DALLAS (AP) – Opponents of a Dallas suburb’s latest attempt to drive away illegal immigrants want a state court judge to stop Farmers Branch from enforcing a ban on home rentals to those who can’t prove they live legally in the country.

They’re seeking a temporary restraining order to keep Farmers Branch from requiring prospective apartment and house renters to obtain a city license.

The requirement is part of an ordinance set to take effect Saturday. Under the rule, the city would forward information from the license application to the federal government for verification of a tenant’s immigration status.

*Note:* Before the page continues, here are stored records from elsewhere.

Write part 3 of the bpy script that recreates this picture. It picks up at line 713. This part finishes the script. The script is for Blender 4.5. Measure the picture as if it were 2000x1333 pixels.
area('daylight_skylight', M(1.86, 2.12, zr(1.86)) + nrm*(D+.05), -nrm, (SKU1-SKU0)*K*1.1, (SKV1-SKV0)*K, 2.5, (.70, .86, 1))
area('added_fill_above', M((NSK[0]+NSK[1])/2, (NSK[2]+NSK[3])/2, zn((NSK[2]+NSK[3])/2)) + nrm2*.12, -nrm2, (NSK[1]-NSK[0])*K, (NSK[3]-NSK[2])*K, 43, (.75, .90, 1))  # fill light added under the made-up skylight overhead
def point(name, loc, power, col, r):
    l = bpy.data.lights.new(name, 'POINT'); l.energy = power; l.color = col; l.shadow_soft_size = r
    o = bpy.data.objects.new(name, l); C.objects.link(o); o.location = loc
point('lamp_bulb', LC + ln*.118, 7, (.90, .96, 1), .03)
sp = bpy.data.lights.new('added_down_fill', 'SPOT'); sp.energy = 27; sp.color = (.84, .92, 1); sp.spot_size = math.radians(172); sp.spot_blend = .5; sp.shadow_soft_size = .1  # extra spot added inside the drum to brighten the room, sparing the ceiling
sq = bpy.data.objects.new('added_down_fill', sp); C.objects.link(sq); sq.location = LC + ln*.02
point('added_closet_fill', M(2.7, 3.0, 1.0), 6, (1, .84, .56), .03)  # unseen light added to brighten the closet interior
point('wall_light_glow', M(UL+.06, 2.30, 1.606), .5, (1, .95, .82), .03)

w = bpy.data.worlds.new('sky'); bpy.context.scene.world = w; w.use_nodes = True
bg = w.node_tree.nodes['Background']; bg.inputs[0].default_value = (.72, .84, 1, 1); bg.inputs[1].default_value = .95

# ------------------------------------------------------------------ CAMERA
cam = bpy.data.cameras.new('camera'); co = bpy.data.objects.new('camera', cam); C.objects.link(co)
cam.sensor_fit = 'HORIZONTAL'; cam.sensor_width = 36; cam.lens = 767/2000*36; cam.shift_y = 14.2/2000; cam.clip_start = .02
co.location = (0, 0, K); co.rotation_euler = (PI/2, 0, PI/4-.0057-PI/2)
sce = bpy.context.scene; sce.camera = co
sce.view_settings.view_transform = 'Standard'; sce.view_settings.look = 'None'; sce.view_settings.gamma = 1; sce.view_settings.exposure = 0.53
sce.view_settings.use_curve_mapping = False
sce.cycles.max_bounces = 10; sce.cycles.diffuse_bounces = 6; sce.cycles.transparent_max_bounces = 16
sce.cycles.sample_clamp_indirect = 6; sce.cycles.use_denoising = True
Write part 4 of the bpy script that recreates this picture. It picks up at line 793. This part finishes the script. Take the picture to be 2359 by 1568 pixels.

The request is part of a lawsuit alleging the Farmers Branch City Council violated the Texas Open Meetings Act when it drafted and approved the new rule earlier this year. The lawsuit was filed in February on behalf of real estate broker Guillermo Ramos, a Farmers Branch resident who also has opposed the previous related ordinances.

It is one of several suits Farmers Branch faces in a continuing nearly two-year battle over measures attempting to keep illegal immigrants from living in the city of about 28,000. The proposed ordinances have been met by lawsuits and protests, and a judge found a previous city immigration-related housing rule to be unconstitutional.

Farmers Branch officials were already prevented from enforcing a ban on leasing apartments to illegal immigrants when they approved the new rule in January.

The suit alleges that while the council was supposed to discuss legal issues in the case about that immigration-related ordinance, it actually drafted a new, more sweeping measure behind closed doors.

E-mails and other evidence in the suit show council members were reviewing and discussing drafts of the rental ban at least six months before the ordinance was shown to the public, said attorney Bill Brewer, who represents Ramos in the state suit and others in a federal suit.

“There were prior drafts of it circulating among city council members. They went through multiple drafts and essentially made the decision that they rubber stamped in public.”

Attorney Michael Jung, who represents Farmers Branch in thesuit, did not immediately return messages seeking comment Thursday.